Diário Económico stresses that Greece’s finance minister for his part said that although there are still core disagreements on those issues, all efforts are being made to a successful negotiation before the IMF payment deadline next week. However, no decision is to be expected at the telephone conference of the Eurogroup working group scheduled for Thursday, and no date has been set for a meeting of the euro zone finance ministers, as high-ranking representatives of the European Commission and the euro zone member states confirmed on Tuesday. As sources from Brussels have communicated, the due date may thus be postponed to the end of June. “There is a possibility that the instalments, owed to the IMF by Greece, are merged and paid in one piece,” a high representative of the euro area stated.

El País reports that in a change of course to speed up a deal with the country’s creditors, Greek Prime Minister Alexis Tsipras on Tuesday convened an emergency meeting of his bailout negotiation team to urge officials to wrap up all pending matters.
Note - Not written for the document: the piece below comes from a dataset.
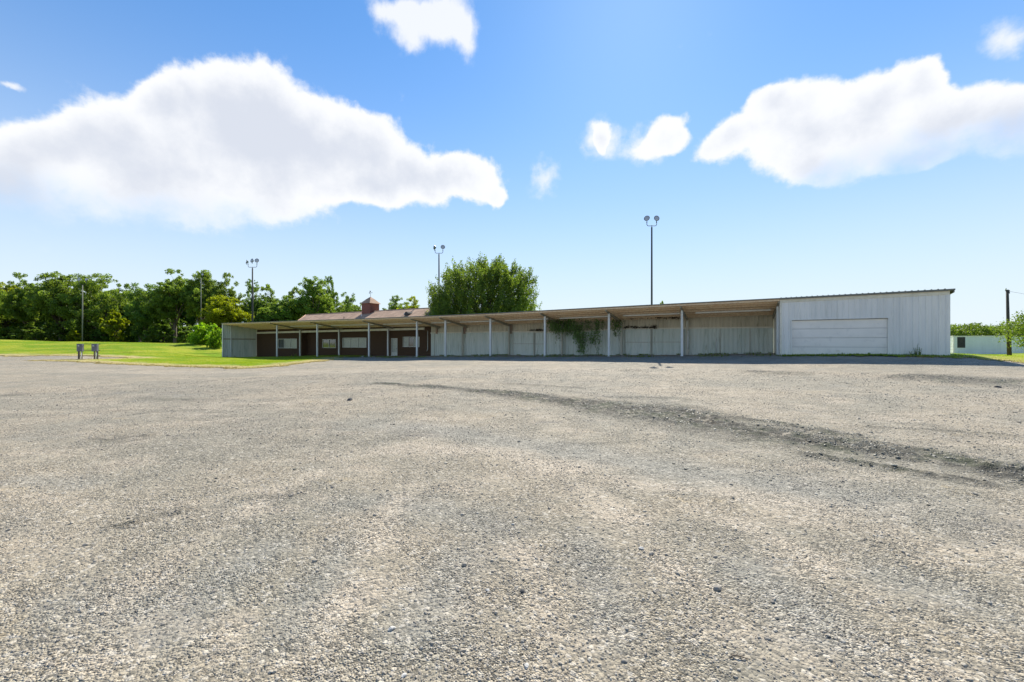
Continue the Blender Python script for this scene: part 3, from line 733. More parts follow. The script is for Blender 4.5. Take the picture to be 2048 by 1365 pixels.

Eleftheros Typos as well as MTV 3’s EU correspondent Helena Petäistö however highlight that the contradictory statements of the Greek Ministers within the weekend as regards the payment of the tranche to the IMF – the Interior Minister stated that Greece will not pay, but rather use the money for pension payments and salaries, while Finance Minister Varoufakis stressed that Greece will make the payment in accordance with the agreements – have caused dissatisfaction in Brussels and in the European capitals, who consider that these actions do not help the negotiations and deteriorate the state of the Greek economy.

ESM Managing Director Klaus Regling and Ecofin Commissioner Pierre Moscovici stressed the need to speed up the negotiations. In the meantime, debates over a possible Grexit are still going on, mostly in the British press.